There was hardly an empty seat when Norec and its close partners hosted a breakfast meeting on diversity as a strength. They have already organised a new seminar.

– Diversity is extremely important for all of society. We need to take advantage of the capabilities and resources of everyone. We too often think in terms of old traditions and it is far too easy to get stuck in patterns, says the Deputy Mayor of Sunnfjord municipality, Anne Lilleaasen.

She was one of the around 60 participants when the Norwegian Agency for Exchange Cooperation (Norec), United World College (UWC), IT Forum West and Framtidsfylket, an organisation devoted to recruiting and retaining expertise and jobs in Western Norway, hosted a breakfast meeting and seminar devoted to using diversity as a strength.

– It was very informative to hear how the other participants actively recruit diverse candidates. We need experts who know more about recruiting diversity. Thankfully, both Norec and UWC have that knowledge,” says Lilleaasen.

Taking new knowledge back to the workplace

– Personally, what I found most useful was learning about the focus that is required to create diversity – and the strength it provides.

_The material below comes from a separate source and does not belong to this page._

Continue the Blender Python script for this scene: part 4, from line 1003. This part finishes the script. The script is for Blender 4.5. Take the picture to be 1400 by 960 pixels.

You need to have different perspectives to create something together. That is a learning I will be taking with me back to the workplace, says Åge Stafsnes, Head of Municipal School Affairs in the municipality of Sunnfjord.

He believes there is still work to be done when it comes to diversity among municipal employees.

– The municipality of Sunnfjord is a large organisation with 2,000 employees working in a wide range of service areas. In my sector, schools and kindergartens, there is considerable diversity when it comes to students, but not as much among employees. That’s something we need to work on, says Stafsnes.

Perspectives from a wide range of disciplines

Thanks to a varied programme with a broad spectrum of topics, the participants were inspired by various perspectives on diversity.

The United World College in Fjaler is a boarding school located in Flekke with 200 students from over 90 different countries and 67 employees from 25 countries.

– We devote considerable effort to clarifying expectations and talking about misunderstandings. It is important to create arenas and meeting places that offer an opportunity to talk about challenges and difficult situations, says Leonora Laukeland Kleiven.

Daniel Toa-Kwapong has taught at the UWC for 27 years and shared his experiences with how great ideas and projects can emerge through cross-team collaboration and using diversity as a strength.


Deliberate commitment required

Øystein Garfors, Head of Section – Training at Norec, outlined how Norec approaches diversity when training participants and partners.

Director of Programmes Margunn Indrebø Alshaikh at Norec pointed out that recruiting diverse candidates in an organisation requires a deliberate commitment before, during and after the actual hiring.

– We need to think critically about ourselves on all levels, from the job announcement and interview to the interview questions and expectations, says the Director of Programmes at Norec Margunn Indrebø Alshaikh.

She believes that even after the candidate is hired, there is still important work to be done.

– How new employees are welcomed and included is important. In many cases, new employees cannot be expected to be operational from their first day on the job. For many, there is a lot that needs to be addressed first, especially outside the workplace. They also need to figure out the office culture, says Alshaikh.

A new employee has a lot of unspoken rules to learn, and this takes time.

– It’s important to have someone to help them navigate through this and to give them time to familiarise themselves with the system. That requires tolerance and generosity, adds Alshaikh.

Where are the women?

During the seminar, attention was also devoted to the significant lack of gender diversity in the IT and technology sector. Anne Mette Hjelle from IT Forum West talked about the importance of having female role models in the IT sector and referred to research by the senior researcher at the Western Norway Research Institute, Hilde G. Corneliussen.

– The IT sector has little diversity and Norway is not particularly good at attracting women to the technology sector. Many believe that girls are not interested in technology, but we know that this is not true, says Corneliussen.

She points out that everyone shrugs off responsibility, whether in primary school, lower and secondary school or higher up in the educational system, by saying, “We can’t do anything about it”.

– But they’re wrong. Everyone can do something. Offer them female role models and develop more awareness. When companies are invited to speak at a school, be conscious about who does the talking, adds Corneliussen.

Focus on diversity at Tibber from day one

The fully digital energy company Tibber has grown in record time since its establishment in 2016 and currently has 380 employees from 44 different countries and offices in five countries. For Tibber, it was only natural to be committed to diversity from day one,” says the country manager at Tibber, Elisabet Kjerstad Bøe.

– We are fully aware that diversity is complex and always have diversity in mind when hiring new people. We devote considerable effort to our job announcements and how we express ourselves in to attract diverse candidates, says Bøe.

In addition, all staff members involved in recruitment at Tibber undergo special training on how to avoid certain pitfalls.

– It is important that the persons who are doing the hiring do not slip into the habit of hiring candidates who are similar to themselves, says Bøe.